Instructions to follow: Repeat the entire listing exactly as written.

((

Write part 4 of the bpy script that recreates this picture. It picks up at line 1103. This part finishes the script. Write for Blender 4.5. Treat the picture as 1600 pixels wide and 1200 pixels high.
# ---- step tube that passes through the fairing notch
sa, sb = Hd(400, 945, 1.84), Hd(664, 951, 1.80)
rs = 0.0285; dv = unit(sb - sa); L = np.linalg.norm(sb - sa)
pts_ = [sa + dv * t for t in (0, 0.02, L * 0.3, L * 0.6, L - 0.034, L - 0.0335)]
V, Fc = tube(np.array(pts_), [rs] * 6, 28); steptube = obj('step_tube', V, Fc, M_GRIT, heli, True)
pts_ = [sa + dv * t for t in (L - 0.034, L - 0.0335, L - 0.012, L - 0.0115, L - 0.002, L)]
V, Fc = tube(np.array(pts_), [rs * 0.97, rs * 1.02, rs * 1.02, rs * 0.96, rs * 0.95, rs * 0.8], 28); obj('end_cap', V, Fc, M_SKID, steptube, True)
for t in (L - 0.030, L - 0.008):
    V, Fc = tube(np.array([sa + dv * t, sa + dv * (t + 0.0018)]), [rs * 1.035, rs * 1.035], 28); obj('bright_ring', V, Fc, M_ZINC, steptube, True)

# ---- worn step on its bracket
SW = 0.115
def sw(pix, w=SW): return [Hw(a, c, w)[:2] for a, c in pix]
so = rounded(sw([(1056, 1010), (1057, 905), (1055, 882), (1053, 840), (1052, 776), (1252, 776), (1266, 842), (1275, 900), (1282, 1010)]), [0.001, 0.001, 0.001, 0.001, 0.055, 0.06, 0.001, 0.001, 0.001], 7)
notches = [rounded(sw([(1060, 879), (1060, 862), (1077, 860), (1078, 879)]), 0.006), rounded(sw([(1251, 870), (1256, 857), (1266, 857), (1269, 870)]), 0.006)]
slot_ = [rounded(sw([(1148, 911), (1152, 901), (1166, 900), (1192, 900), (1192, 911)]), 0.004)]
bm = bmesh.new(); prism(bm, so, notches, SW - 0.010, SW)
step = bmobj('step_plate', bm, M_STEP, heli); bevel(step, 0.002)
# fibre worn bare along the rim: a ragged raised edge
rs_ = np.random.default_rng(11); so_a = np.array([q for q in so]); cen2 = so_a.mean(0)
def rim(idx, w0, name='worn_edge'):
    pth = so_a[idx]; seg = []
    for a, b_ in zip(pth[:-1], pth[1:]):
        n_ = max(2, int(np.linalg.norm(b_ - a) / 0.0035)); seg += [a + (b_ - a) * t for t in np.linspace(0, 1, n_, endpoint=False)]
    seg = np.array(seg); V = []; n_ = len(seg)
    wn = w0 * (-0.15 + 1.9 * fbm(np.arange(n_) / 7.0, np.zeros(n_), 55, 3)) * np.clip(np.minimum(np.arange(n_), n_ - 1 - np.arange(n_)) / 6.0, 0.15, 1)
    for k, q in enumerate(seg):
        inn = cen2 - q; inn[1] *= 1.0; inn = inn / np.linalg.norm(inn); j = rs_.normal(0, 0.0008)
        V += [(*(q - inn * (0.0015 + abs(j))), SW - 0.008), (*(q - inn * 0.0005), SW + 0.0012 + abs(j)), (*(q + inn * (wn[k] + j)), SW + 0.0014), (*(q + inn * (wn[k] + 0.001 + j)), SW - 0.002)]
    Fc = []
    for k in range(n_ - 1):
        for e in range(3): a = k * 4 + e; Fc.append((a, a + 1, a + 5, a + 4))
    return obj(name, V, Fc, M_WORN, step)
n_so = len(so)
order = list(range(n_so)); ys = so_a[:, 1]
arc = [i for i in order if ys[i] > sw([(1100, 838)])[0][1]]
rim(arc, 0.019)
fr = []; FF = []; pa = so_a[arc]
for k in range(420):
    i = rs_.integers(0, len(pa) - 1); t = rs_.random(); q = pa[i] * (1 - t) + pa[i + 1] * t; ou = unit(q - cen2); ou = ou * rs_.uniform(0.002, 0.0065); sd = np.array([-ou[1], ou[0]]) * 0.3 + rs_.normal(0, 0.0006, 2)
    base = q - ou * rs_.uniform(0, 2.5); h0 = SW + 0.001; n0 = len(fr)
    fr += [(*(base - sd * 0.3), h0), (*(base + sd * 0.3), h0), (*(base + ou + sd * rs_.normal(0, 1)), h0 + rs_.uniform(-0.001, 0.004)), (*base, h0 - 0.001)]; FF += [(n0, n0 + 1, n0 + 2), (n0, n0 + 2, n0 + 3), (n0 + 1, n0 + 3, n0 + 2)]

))

Output of the exercise:
Write part 4 of the bpy script that recreates this picture. It picks up at line 1103. This part finishes the script. Write for Blender 4.5. Treat the picture as 1600 pixels wide and 1200 pixels high.
# ---- step tube that passes through the fairing notch
sa, sb = Hd(400, 945, 1.84), Hd(664, 951, 1.80)
rs = 0.0285; dv = unit(sb - sa); L = np.linalg.norm(sb - sa)
pts_ = [sa + dv * t for t in (0, 0.02, L * 0.3, L * 0.6, L - 0.034, L - 0.0335)]
V, Fc = tube(np.array(pts_), [rs] * 6, 28); steptube = obj('step_tube', V, Fc, M_GRIT, heli, True)
pts_ = [sa + dv * t for t in (L - 0.034, L - 0.0335, L - 0.012, L - 0.0115, L - 0.002, L)]
V, Fc = tube(np.array(pts_), [rs * 0.97, rs * 1.02, rs * 1.02, rs * 0.96, rs * 0.95, rs * 0.8], 28); obj('end_cap', V, Fc, M_SKID, steptube, True)
for t in (L - 0.030, L - 0.008):
    V, Fc = tube(np.array([sa + dv * t, sa + dv * (t + 0.0018)]), [rs * 1.035, rs * 1.035], 28); obj('bright_ring', V, Fc, M_ZINC, steptube, True)

# ---- worn step on its bracket
SW = 0.115
def sw(pix, w=SW): return [Hw(a, c, w)[:2] for a, c in pix]
so = rounded(sw([(1056, 1010), (1057, 905), (1055, 882), (1053, 840), (1052, 776), (1252, 776), (1266, 842), (1275, 900), (1282, 1010)]), [0.001, 0.001, 0.001, 0.001, 0.055, 0.06, 0.001, 0.001, 0.001], 7)
notches = [rounded(sw([(1060, 879), (1060, 862), (1077, 860), (1078, 879)]), 0.006), rounded(sw([(1251, 870), (1256, 857), (1266, 857), (1269, 870)]), 0.006)]
slot_ = [rounded(sw([(1148, 911), (1152, 901), (1166, 900), (1192, 900), (1192, 911)]), 0.004)]
bm = bmesh.new(); prism(bm, so, notches, SW - 0.010, SW)
step = bmobj('step_plate', bm, M_STEP, heli); bevel(step, 0.002)
# fibre worn bare along the rim: a ragged raised edge
rs_ = np.random.default_rng(11); so_a = np.array([q for q in so]); cen2 = so_a.mean(0)
def rim(idx, w0, name='worn_edge'):
    pth = so_a[idx]; seg = []
    for a, b_ in zip(pth[:-1], pth[1:]):
        n_ = max(2, int(np.linalg.norm(b_ - a) / 0.0035)); seg += [a + (b_ - a) * t for t in np.linspace(0, 1, n_, endpoint=False)]
    seg = np.array(seg); V = []; n_ = len(seg)
    wn = w0 * (-0.15 + 1.9 * fbm(np.arange(n_) / 7.0, np.zeros(n_), 55, 3)) * np.clip(np.minimum(np.arange(n_), n_ - 1 - np.arange(n_)) / 6.0, 0.15, 1)
    for k, q in enumerate(seg):
        inn = cen2 - q; inn[1] *= 1.0; inn = inn / np.linalg.norm(inn); j = rs_.normal(0, 0.0008)
        V += [(*(q - inn * (0.0015 + abs(j))), SW - 0.008), (*(q - inn * 0.0005), SW + 0.0012 + abs(j)), (*(q + inn * (wn[k] + j)), SW + 0.0014), (*(q + inn * (wn[k] + 0.001 + j)), SW - 0.002)]
    Fc = []
    for k in range(n_ - 1):
        for e in range(3): a = k * 4 + e; Fc.append((a, a + 1, a + 5, a + 4))
    return obj(name, V, Fc, M_WORN, step)
n_so = len(so)
order = list(range(n_so)); ys = so_a[:, 1]
arc = [i for i in order if ys[i] > sw([(1100, 838)])[0][1]]
rim(arc, 0.019)
fr = []; FF = []; pa = so_a[arc]
for k in range(420):
    i = rs_.integers(0, len(pa) - 1); t = rs_.random(); q = pa[i] * (1 - t) + pa[i + 1] * t; ou = unit(q - cen2); ou = ou * rs_.uniform(0.002, 0.0065); sd = np.array([-ou[1], ou[0]]) * 0.3 + rs_.normal(0, 0.0006, 2)
    base = q - ou * rs_.uniform(0, 2.5); h0 = SW + 0.001; n0 = len(fr)
    fr += [(*(base - sd * 0.3), h0), (*(base + sd * 0.3), h0), (*(base + ou + sd * rs_.normal(0, 1)), h0 + rs_.uniform(-0.001, 0.004)), (*base, h0 - 0.001)]; FF += [(n0, n0 + 1, n0 + 2), (n0, n0 + 2, n0 + 3), (n0 + 1, n0 + 3, n0 + 2)]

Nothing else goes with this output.